On Sunday, June 12, 2011, Alan Stern wrote:
> On Sun, 12 Jun 2011, Rafael J. Wysocki wrote:
> 
> > > Basically, I think what Rafael was saying before referred to the 
> > > general case, where you don't know anything about the subsystem and 
> > > can't afford to make assumptions.  But in the real world you'll be 
> > > writing a driver for a particular subsystem and you'll know how that 
> > > subsystem works.  If the subsystem permits runtime PM calls to be 
> > > nested within the system PM routines, feel free to go ahead and use 
> > > them.
> > 
> > But then we get the problem that user space may echo "on" to the
> > device's "control" file in sysfs and the whole clever plan basically goes
> > south.
> 
> That would indeed be a problem if we used pm_runtime_suspend() in the
> system suspend code.  But it doesn't prevent us from calling
> pm_runtime_resume() during system suspend.

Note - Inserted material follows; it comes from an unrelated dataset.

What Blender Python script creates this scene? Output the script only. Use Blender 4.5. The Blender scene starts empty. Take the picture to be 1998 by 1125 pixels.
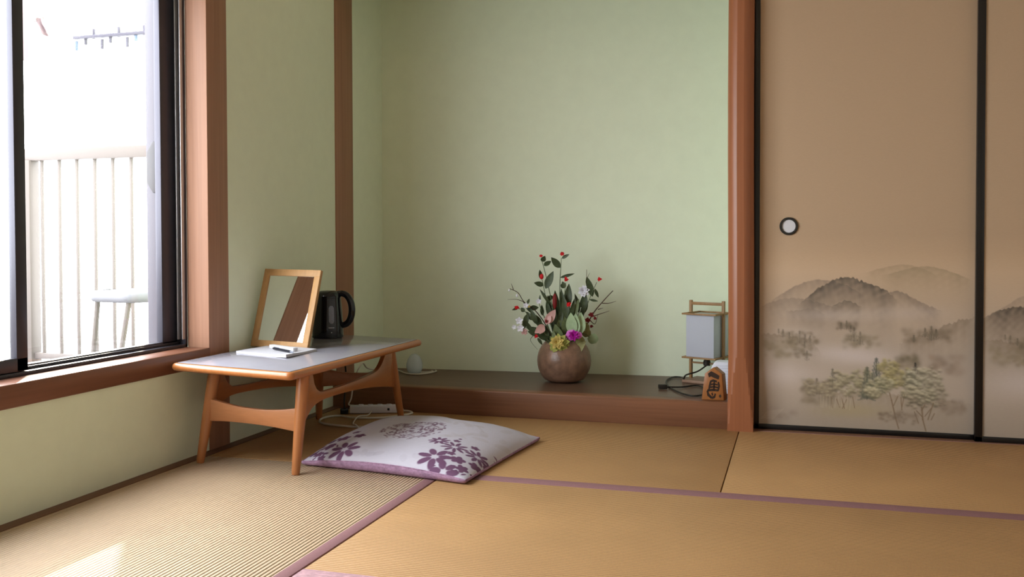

I agree.  Moreover, calling pm_runtime_resume() from a .prepare() callback
is actually fine, because it makes .runtime_resume() run before .suspend()
and .suspend_noirq().  But if .runtime_resume() is run between .suspend()
and .suspend_noirq(), that may lead to some trouble, again, depending on
the subsystem (or PM domain) involved.

Also, if a subsystem calls pm_runtime_resume() in one of its system suspend
callbacks (e.g. .prepare()), that's pretty much OK, because the subsystem
is basically responsible for making things work at this point.  However, if
a driver does that, it's kind of like saying "here I'm smarter than the
subsystem and I know better".

Unfortunately, platform drivers deal with a dumb subsystem, so they have
the right to think so, but that's not the case in general.